Although--as rap godfather Grandmaster Flash pointed out in a recent adulatory Phoenix feature, the genre may have already passed its peak--the unwashed masses getting funkmatized. It seems inevitable that rap music will be sucked into the mainstream, just as have fringe musical elements in the past.

That process is already underway, prompted in part by the pathbreaking funk-electropop fusion of Afrika Bambaataa's "Planet Rock," which combined chants with a purloined Kraftwerk riff and computer pyrotechnics by Arthur Baker

One reason is that unlike the milquetoast trash being turned out by British trendies, electronic funk is intensive, even more so than its less sophisticated predecessors. That's because rappers have used synthesized instruments to augment and vary the beat, rather than circumvent it.

Bambaataa's follow-up. "Looking for the Perfect Beat," was an exercise in just that, a deep mix of layers upon layers of rhythms and sounds which overwhelmed the listener because of its seeming impenetrability and newness.

Local hip-hoppers the Jonzun Crew follow Bambaataa's lead with the first album put out by the independent company Tommy Boy, which has fostered electro-funk in Bambaataa and reggae-influenced Pressure Drop ("Rock the House") and Latin Special Request ("Salsa Smurph" believe it or not).

"Lost in Space" is a veritable orgy of chants, raps, layered electronic drum rhythms and bass lines, and the now cliche but totally appropriate get-down-get-funky mentality. Buy this disk for the mindblowing radio single "Space Cowboy" and keep repeating it for a surprisingly consistent album of electro-funk workouts.

About "Space Cowboy" It is the catchiest and most exciting dance music on the air and in the discos--forget about the Flash and Safety Dances--because it is an unabashedly silly song that just feels right, sort of like the Jacksons "ABC"

He's bad, he's mean

He's the space cowboy in the space machine

He's bad, he's number one

He's the space cowboy with the laser gun

Michael "Spaceman" Jonzun, who is probably the Space Cowboy, boasts "I'm bad I can do it better than you What ya gonna do?" You also get a healthy dose of call-and response chants and a few cowboy yodels.

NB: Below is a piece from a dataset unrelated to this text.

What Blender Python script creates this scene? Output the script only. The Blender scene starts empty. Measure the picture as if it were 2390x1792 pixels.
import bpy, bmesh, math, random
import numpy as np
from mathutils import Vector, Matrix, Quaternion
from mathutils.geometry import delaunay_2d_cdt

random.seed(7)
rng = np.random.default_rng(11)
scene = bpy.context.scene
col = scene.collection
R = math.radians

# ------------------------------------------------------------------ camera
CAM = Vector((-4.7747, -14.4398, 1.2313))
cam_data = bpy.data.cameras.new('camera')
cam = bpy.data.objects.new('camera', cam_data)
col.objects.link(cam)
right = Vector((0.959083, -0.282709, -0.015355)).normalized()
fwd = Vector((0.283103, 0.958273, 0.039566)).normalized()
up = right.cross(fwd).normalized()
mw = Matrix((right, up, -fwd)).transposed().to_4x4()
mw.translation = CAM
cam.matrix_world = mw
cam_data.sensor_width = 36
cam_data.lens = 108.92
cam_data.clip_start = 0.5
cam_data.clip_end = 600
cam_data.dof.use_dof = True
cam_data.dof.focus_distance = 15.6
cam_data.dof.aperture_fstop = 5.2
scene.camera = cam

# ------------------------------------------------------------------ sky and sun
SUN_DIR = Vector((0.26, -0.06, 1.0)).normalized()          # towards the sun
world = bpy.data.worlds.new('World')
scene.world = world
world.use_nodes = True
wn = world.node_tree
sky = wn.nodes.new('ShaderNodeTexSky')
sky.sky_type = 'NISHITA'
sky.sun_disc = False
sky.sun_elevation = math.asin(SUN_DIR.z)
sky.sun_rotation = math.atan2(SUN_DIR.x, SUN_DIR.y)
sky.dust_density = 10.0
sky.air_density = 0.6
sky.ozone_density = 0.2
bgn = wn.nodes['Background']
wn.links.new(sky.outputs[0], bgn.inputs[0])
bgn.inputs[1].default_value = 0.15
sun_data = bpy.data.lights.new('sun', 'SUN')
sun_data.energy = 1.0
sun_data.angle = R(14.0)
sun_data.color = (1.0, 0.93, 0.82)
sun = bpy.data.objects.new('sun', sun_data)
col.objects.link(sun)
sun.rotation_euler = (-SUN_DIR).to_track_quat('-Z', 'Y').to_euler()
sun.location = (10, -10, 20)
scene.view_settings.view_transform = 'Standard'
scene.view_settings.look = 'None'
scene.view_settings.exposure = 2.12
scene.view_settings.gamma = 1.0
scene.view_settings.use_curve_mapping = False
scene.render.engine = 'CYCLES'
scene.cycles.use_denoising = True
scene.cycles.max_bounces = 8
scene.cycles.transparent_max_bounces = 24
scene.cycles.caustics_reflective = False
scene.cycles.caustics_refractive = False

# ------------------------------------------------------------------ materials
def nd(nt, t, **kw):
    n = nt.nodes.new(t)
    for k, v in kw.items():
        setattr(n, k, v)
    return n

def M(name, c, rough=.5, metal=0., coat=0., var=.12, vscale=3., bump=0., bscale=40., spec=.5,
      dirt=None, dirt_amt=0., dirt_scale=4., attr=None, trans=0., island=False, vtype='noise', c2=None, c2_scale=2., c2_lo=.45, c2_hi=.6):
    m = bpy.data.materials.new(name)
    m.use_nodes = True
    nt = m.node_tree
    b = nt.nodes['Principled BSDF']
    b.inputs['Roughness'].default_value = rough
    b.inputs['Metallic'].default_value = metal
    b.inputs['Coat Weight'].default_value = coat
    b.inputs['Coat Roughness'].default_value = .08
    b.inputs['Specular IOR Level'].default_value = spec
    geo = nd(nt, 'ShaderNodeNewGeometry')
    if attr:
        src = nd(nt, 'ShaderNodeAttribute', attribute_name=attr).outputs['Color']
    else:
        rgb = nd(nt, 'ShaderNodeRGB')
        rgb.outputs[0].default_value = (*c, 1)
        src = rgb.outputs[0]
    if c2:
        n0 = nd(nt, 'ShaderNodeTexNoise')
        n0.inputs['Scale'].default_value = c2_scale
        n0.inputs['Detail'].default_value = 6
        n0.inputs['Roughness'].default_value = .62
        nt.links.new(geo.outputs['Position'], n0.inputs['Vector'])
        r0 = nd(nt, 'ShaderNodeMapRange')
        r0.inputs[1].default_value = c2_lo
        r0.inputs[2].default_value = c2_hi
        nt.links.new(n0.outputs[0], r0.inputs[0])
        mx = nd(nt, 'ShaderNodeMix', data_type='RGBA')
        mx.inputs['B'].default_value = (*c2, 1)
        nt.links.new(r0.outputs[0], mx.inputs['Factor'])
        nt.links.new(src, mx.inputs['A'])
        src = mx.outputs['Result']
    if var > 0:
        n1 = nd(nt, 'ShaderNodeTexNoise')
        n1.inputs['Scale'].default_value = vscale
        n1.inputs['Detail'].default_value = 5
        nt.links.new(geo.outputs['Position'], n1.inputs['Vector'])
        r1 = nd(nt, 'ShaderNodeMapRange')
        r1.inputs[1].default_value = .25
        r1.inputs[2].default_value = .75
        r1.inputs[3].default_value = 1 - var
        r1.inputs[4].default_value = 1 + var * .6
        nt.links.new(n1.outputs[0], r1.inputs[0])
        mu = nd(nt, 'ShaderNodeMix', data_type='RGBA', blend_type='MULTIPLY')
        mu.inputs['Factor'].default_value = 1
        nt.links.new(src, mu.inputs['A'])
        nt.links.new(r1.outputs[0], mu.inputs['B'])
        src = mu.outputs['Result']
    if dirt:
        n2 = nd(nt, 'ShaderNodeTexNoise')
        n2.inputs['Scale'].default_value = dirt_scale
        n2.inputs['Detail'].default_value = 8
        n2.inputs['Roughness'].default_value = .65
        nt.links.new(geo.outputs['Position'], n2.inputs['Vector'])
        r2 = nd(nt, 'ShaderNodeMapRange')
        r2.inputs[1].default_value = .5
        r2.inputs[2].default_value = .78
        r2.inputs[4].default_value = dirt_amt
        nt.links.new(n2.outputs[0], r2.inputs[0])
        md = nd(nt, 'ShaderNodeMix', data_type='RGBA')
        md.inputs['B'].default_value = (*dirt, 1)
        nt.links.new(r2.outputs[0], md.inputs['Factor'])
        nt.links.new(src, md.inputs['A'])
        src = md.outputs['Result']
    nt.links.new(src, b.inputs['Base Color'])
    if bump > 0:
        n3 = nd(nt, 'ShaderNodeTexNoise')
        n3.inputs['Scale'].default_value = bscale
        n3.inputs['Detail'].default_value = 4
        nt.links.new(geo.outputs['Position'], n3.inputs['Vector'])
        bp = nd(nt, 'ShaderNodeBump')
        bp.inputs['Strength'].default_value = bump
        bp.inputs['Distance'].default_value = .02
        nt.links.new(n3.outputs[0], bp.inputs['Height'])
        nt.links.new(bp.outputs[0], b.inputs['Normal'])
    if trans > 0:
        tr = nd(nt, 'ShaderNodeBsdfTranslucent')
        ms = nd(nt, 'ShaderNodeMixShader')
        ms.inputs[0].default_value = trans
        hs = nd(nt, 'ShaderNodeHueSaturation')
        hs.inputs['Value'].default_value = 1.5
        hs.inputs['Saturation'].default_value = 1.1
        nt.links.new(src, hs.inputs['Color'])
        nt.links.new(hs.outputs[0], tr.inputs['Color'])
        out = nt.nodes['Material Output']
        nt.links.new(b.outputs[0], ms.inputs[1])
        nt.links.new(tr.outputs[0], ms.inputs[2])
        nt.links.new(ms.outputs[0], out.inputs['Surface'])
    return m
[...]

The "Pack Jam" remix lifts a synth riff from who knows where, and backs it with electronically altered vocals and a variety of funk sounds, which recall everything from Caribbean metal drums to a fart. Spaceman Jonzun, himself, is credited with the following: lead vocals, computer programming, electro drums, space bass, space-vocals, sound effects, synthesized keyboards, background vocals, string and brass synthesizers. And the three other band members do stuff as well.

The Jonzun Crew are obviously as commited to futurism as they are to the beat. And though their chants ("We are from the Jonzun Crew/We are from your planet too") take on a cartoonish quality, they appear determined to try something new. Their Latin-infused "We are the Jonzun Crew," with its opening "Who are we?" draw obvious parallels to new wave weirdos Devo, who sacrificed quality to novelty early in their career.

Whether "space" rock is just a one-album joke or a pathbreaking funk mutant will have to await the future actions of Afrika Bambaataa, Spaceman Jonzun, and their cohorts. But regardless, the Jonzuns have a good thing going, good enough to fill a first album with exciting and completely electronic music.

LITTLE SUCH PRAISE can be heaped on New York's "Fearless 4," whose new song "Something New" perhaps shows the hazards of taking rap into the corporate swamp. (They were signed by Elektra/Asylum.) "Just Rock," which uses the music of Gary Numan's "Cars"--a song that should have never seen plastic the first time around--reaches for the same partydown atmosphere of the Jonzun Crew, but comes up empty.

The ridiculously baaaaad Fearless 4 rap comes off as nothing more than stupid and mindless, and should have been made obsolete in the wake of Grandmaster Flash's shock classics. "The Message" and "New York New York" In any case, this sort of rap has been handled much more effectively and with much less hoopla by the Sugarhill Gang and Trouble Funk a couple of years back.

The B-side. "Got to Turn Out," is more of the same, except for a catchy bass line which, predictably, is burned in the mix.